El lío de las razas
Jaime Nubiola
Invitación a pensar
Invitación a pensar
Jaime Nubiola

 

 

 

La raza y lo políticamente correcto

        Cuando yo era niño estudiábamos en la enciclopedia escolar que había cinco razas: blanca, negra, amarilla, cobriza y aceitunada. Las tres primeras no ofrecían ninguna dificultad; la cuarta, la cobriza, tampoco planteaba problemas porque se identificaba con el color de los indios, los «pieles rojas » de las películas del oeste. Sin embargo, sobre la raza aceitunada flotaba siempre un cierto aire de misterio y una notable indefinición geográfica: se trataba —nos aclaraba la monja de mi colegio— de los malayos y polinesios. A mis ojos infantiles aquella clasificación del género humano en cinco razas resultaba insatisfactoria porque había muchos casos intermedios —o casos difíciles de clasificar como los gitanos trashumantes que yo veía— y porque se hablaba de una raza aceitunada cuando había aceitunas verdes y negras.

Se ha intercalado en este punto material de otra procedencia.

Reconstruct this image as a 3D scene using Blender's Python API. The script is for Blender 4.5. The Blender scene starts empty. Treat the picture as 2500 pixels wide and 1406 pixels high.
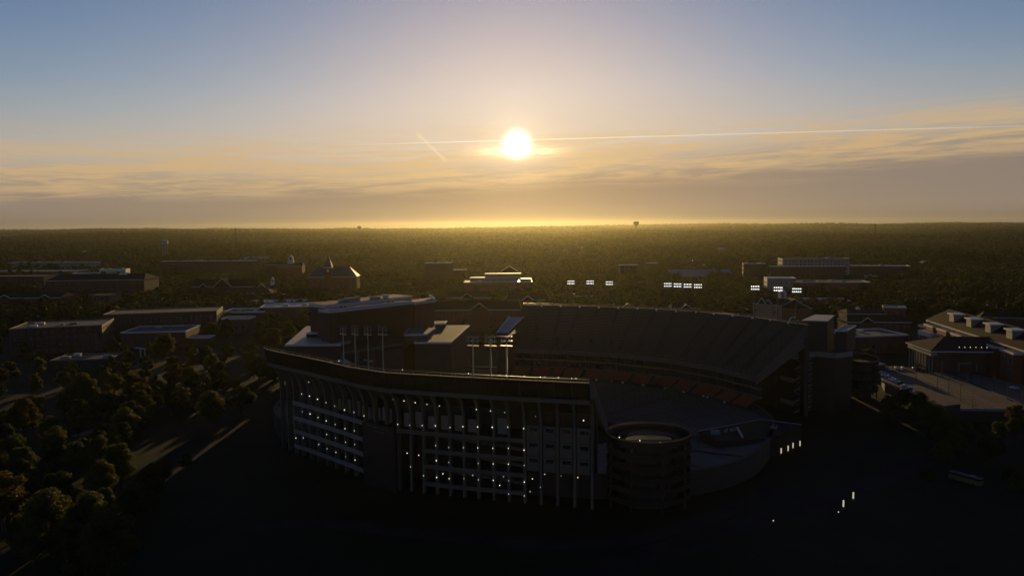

        Conforme pasaron los años aprendí que no era ya correcto ni científica ni políticamente hablar de razas. Sin embargo, cada vez que en Estados Unidos me hacen rellenar un impreso y me preguntan si soy caucásico, africano, asiático, latino o cosas parecidas, me inquieto tanto porque no sé realmente qué poner de mí —si caucásico o latino— como por la incertidumbre de qué habrá pasado con aquellos aceitunados de mi infancia para los que ya no hay ningún recuadro.

        Ahora lo políticamente correcto es la ceguera ante las razas. Nadie puede ser discriminado por el color de su piel, por su lengua, por su religión o por sus convicciones políticas. Pero en cuanto salimos a la calle y, sobre todo, cuando vamos a los barrios de nuestras ciudades en los que viven mayoritariamente los inmigrantes, advertimos que las diferencias saltan a la vista. Más aún: si tenemos la oportunidad de meternos en la vida del barrio descubriremos que en muchos casos las diferencias étnicas forman casi siempre barreras insuperables. ¡Cuántos elementos comunes entre ecuatorianos y españoles y qué enormes diferencias nos separan! ¿Quién iba a decirlo? ¿Qué ha pasado con la tan traída y llevada Hispanidad, que en muchos países se celebra el 12 de octubre como «día de la Raza»?

Duele

        Me ha impresionado el libro Diarios de la calle que recoge la experiencia vital de jóvenes con problemas en un barrio extremo de Los Angeles. Erin Gruwell, una magnífica maestra, logra rescatar a sus alumnos de la delincuencia poniéndolos a escribir en la línea del diario de Ana Frank y de diarios de jóvenes más actuales. Lo que más ha llamado mi atención es la sangrienta guerra entre las bandas juveniles de Los Angeles —latinos, negros, asiáticos— que se identifican básicamente por su raza. Los distintos, los otros grupos, son de otra raza. La raza es la etiqueta de la diferencia.

        A la vez que leía ese libro norteamericano llegó a mis manos el último Latinobarómetro que, tras 19.000 entrevistas en 18 países, arrojaba el dato de que siete de cada diez latinoamericanos rechazan a los inmigrantes pobres o de diferente raza. Pedro Dutour explicaba que «mientras América Latina reprocha la falta de apertura a sus ciudadanos en el viejo continente —sobre todo a España, a la que se achaca una responsabilidad histórica— cada país ve con malos ojos a los inmigrantes de otros países latinoamericanos, sobre todo a los que dejan su patria para buscar mejores oportunidades económicas». Parece una maldición. Una cooperante me escribe desde Tegucigalpa que «efectivamente los más racistas con los latinoamericanos son los mismos latinoamericanos. Los panameños detestan a los colombianos, los costarricenses a los nicaragüenses, los peruanos a los ecuatorianos, y los latinos a los indígenas... ¡mucho más que los españoles a todos ellos juntos!».

        Me duele que esto pueda ser así. Y me parece que es tarea de todos y de cada uno el acabar con este lío de las razas. En este sentido, el acceso de Barack Obama a la presidencia norteamericana nos invita a descubrir también que hay una sola raza, que es la del género humano.